The story line is simple but compelling enough. Defend your city against aliens with the help of a computer who speaks with a British accent and waxes poetic about raspberries. The aliens have come to steal your “power cores,” and in many maps they must walk out the same path they came in. Like most tower defense games, enemies come in waves of increasing toughness.  Simply surviving a campaign isn’t terribly difficult on most maps, I only lost all my cores once or twice, but setting up your towers so you don’t lose any at all can be a real challenge. Awards are given for the number of cores protected and resources remaining at the end of the scenario.

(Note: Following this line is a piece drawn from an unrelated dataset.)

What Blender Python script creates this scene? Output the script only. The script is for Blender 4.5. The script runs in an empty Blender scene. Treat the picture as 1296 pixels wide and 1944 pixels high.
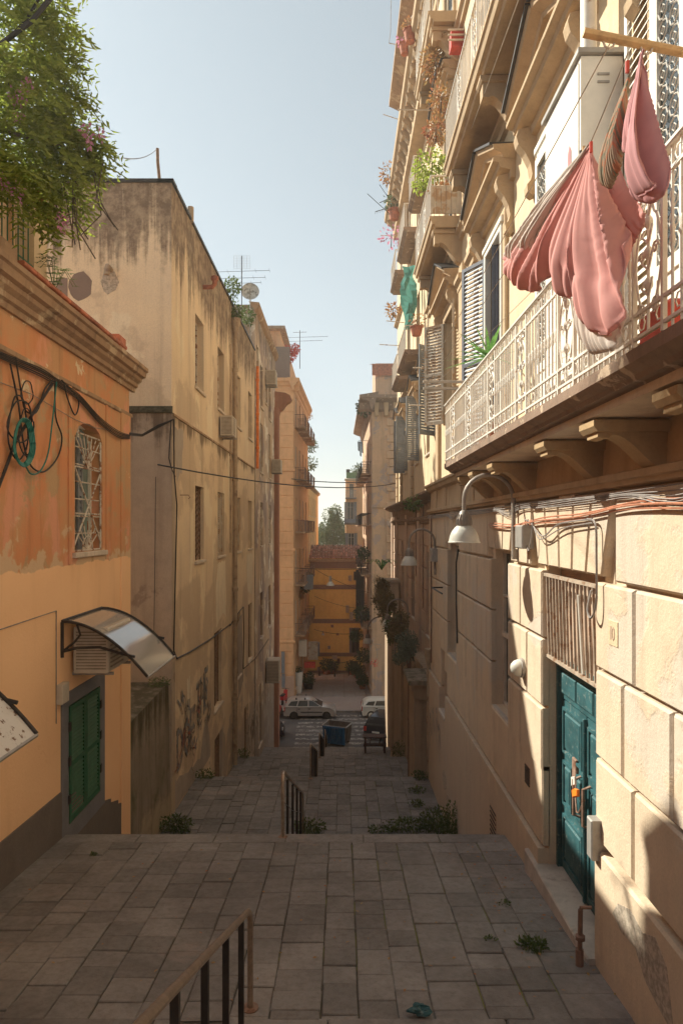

One interesting variation from many RTS / tower defense games is resource management. In many (Starcraft comes to mind) if you’ve got resources sitting around, you’re doing it wrong. Defense Grid gives interest on resources in the bank. Depending on how much you’ve got stashed away it can be a pretty significant boost, so there are often advantages to wait on putting down an expensive tower.

The game is overall very well balanced. There weren’t any tower types I didn’t really use, and the variety of aliens made it hard to get stuck in any one strategy. There’s good variety in the maps as well; some are about choosing the right types of towers for a limited number of spots, others are about placing them such that the aliens are routed along the longest path possible. There weren’t any points where it felt monotonous, although when being a stickler about not  losing any cores it occasionally felt like work. But that has more to do with my own problems with perfectionism than any fault of the game.

Defense Grid is emphatically worth the asking price, and a great way to spend a few hours. After playing it non-stop for three days (and some before that) I plan on taking a break before taking on the challenge campaigns. As it is I see lines of aliens every time I close my eyes, and have had the music stuck in my head since Christmas.